A trip through Norfolk’s history

The Custom House at Kings Lynn, originally built in the late 17th century as a trading centre for merchants. In the foreground is a statue of the explorer Captain George Vancouver, who came from the town (© Visit Britain/Rod Edwards)

Norfolk is largely thought of, even today, as a rural county – yet the evidence of settlements there dates back to the Lower Palaeolithic period or last Ice Age. The county’s Grimes Graves are a group of some 400 Neolithic flint mines, suggesting considerable human activity in the area by this time. The Iceni tribe lived in the area prior to Roman times and, by around the ninth century AD, the first Norfolk towns had developed.

Land and sea

The main industries of Norfolk have long been fishing and agriculture. The substantial amount of rural land was largely arable, and managed as pasture. Barley was grown to make beer, but other crops were also popular. The county was home to many alehouses, and many people brewed their own beer in the 18th century. By the 19th century, Norwich alone had six large brewery companies in the city, which ran their own pubs. In the days before water treatment, beer was often safer to drink than water, and hence the popularity of beer drinking and production. 

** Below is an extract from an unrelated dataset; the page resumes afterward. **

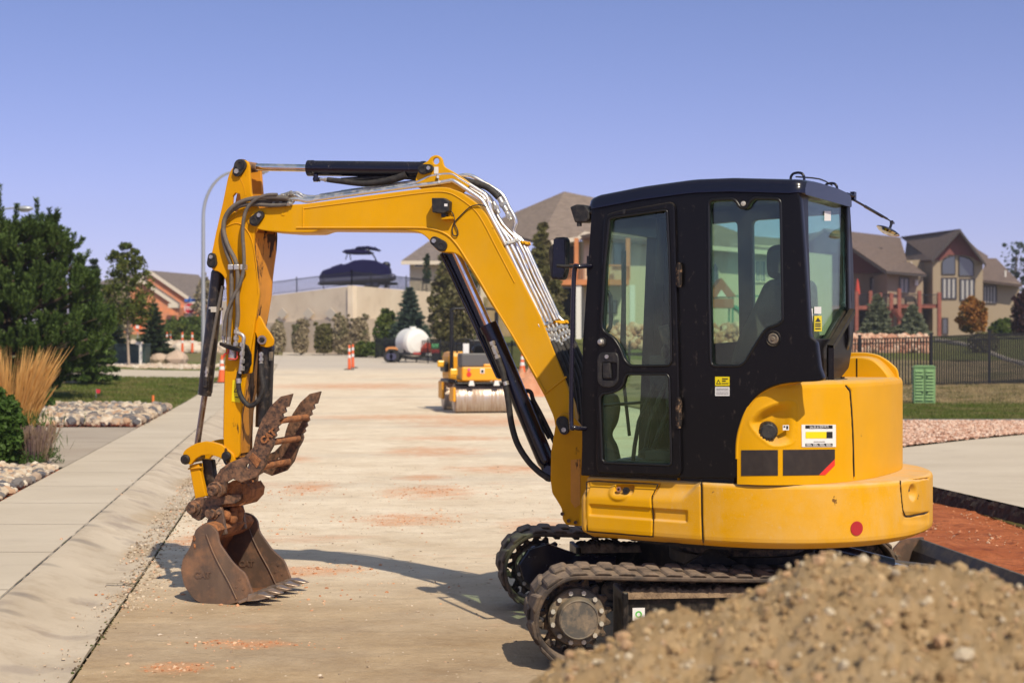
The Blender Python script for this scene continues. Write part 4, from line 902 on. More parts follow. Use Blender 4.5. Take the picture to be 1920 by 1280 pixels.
# lower rear bulge under the quarter window
mb = MB(); cbox(mb, -.655, -.45, .13, .935, 1.49, 1.66); mb.build('rear_panel', M['black_dusty'], EXC, .05, 4)
# roof: lofted, slightly domed
secs = []; na = 26; b0r, b1r = .085, .966
mb = MB(); rows = []
def roof_z(a): return np.interp(a, [-.74,-.66,-.3,-.095,.2,.45,.53,.57], [2.492,2.516,2.545,2.549,2.528,2.497,2.478,2.45])
av = list(np.linspace(.525, .45, 6))+list(np.linspace(.42, -.60, 18))+list(np.linspace(-.62, -.690, 6))
for a in av:
    zt = float(roof_z(a)); endf = max(0, (a-.45)/.076) if a > .45 else max(0, (-.62-a)/.071); ins = .05*(1-math.sqrt(max(0, 1-endf**2)))
    lo, hi = b0r+ins, b1r-ins; zb = zt-.080+.012*endf; ring = []
    prof_ = [(hi-.012, zb-.0), (hi, zb+.006), (hi, zb+.030), (hi-.006, zb+.038), (hi-.006, zt-.035), (hi-.014, zt-.014), (hi-.035, zt-.002), (hi-.09, zt+.004)]
    for b, z in prof_: ring.append(cabpt(a, b, z))
    for t in (.3, .5, .7): ring.append(cabpt(a, hi+(lo-hi)*t, zt+.012))
    for b, z in prof_[::-1]: ring.append(cabpt(a, lo+hi-b, z))
    rows.append(ring)
n_ = len(rows[0]); V_ = [p for r_ in rows for p in r_]
mb.add(V_, [(i*n_+k, i*n_+(k+1) % n_, (i+1)*n_+(k+1) % n_, (i+1)*n_+k) for i in range(len(rows)-1) for k in range(n_)], True)
mb.add(rows[0], [tuple(range(n_-1, -1, -1))]); mb.add(rows[-1], [tuple(range(n_))])
roof = mb.build('cab_roof', M['roofpaint'], EXC); smooth_by(roof, 45)
mb = MB()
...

Fishing ports existed along the coastline, such as at Cromer and Sheringham, and the local fishermen were famous for their ‘ganseys’ – a navy blue jumper with a distinctive pattern, often knitted for the fishermen by their family members. Whaling was also a popular, although dangerous, occupation in King’s Lynn. However, today, Norfolk’s most famous stretches of water are the Norfolk Broads. These are the result of peat and clay extraction, which originated in the Anglo-Saxon period, but became a large-scale industry during medieval times. This industry was reduced by flooding of the land, and made the fishing and sea-coal importing industries more important to the region. Although efforts to continue peat and clay extraction from the pits continued, they became water-logged and eventually formed the Broads – now a fundamental part of modern Norfolk’s tourism industry.

Wealth

In the 18th century, economic prosperity led to many of Norfolk’s wealthier inhabitants creating new homes for themselves. One surviving example is Holkham Hall, built on the beautiful north Norfolk coast for Thomas Coke, 1st Earl of Leicester, by architect William Kent. It reflected the wealth of Norfolk families such as the Cokes, its interior including state as well as private rooms. Thomas Coke had made the Grand Tour when young, and had, as a result, an impressive library as well as well as an art and sculpture collection that he intended to put in his new home. However, he lost a lot of money after the South Sea Company collapsed in 1720, which delayed the building of Holkham for several years.

Railways

The following century saw industrial growth in Norfolk. A railway line between Great Yarmouth and Norwich was started in April 1843, and opened a year later. In 1845, a further line opened that linked Norwich to London’s Liverpool Street station via Cambridge. These services operated from Thorpe Station in Norwich, but by the end of the decade, some services were using the new Victoria Station. The 1840s saw Norfolk become less isolated geographically, both in terms of the towns within the county, and its distance from London and the trade and commerce of the capital. The railways also created jobs, both in terms of constructing the railways, and operating the trains, ticket booths, signals and stations. In the 1860s, the Great Eastern Railway was created, amalgamating earlier railway companies, and Thorpe Station was rebuilt in the 1880s to meet the increased demands of the railway industry.

Cutting the mustard

Of course, one cannot write about Norfolk without mentioning mustard. Jeremiah Colman initially had a mustard mill in Stoke Holy Cross, around four miles south of Norwich, but his great-nephew Jeremiah James moved it to the city itself in 1858. The factory was successful, broadening the products it produced to include barley water and other goods. It was a model employer, having its own staff canteen, providing housing for many of its employees, schooling for their children, and also establishing sick benefit for workers. 

Decline and fall

It was not the only successful company in the county, by any means. Boot and shoe making was popular in Norfolk, employing thousands of people by the end of the Victorian era. Norwich was also the centre of a shawl making industry in the 18th and 19th centuries, and Norwich shawls were seen as the height of fashion – many beautifully patterned and ornate shawls survive today in the Carrow House collection in Norwich. However, the Norfolk weaving industry declined during the Victorian era, losing out to competition from Yorkshire and Lancashire mills. There was a county-wide economic depression in the last quarter of the 19th century that led to many of the big houses and estates being broken up, and poorer families seeking parish relief or having to look outside the county for jobs and security.

Modern times

At the start of the 20th century, the city of Norwich underwent something of a revival, with a tram system being built throughout the old city. Technology made it obsolete within a short period of time, though, with a new bus system replacing the trams in the 1930s. Similarly, in Great Yarmouth, its own tram system only lasted 30 years.

There was also a housing boom prior to World War 2, which saw slum clearances in Norwich and thousands of new houses being built to replace them. Green spaces were also created with new parks. Although the war damaged many buildings in the city, relatively few residents were killed, and the post-war period continued, and continues, to see the reshaping of Norwich.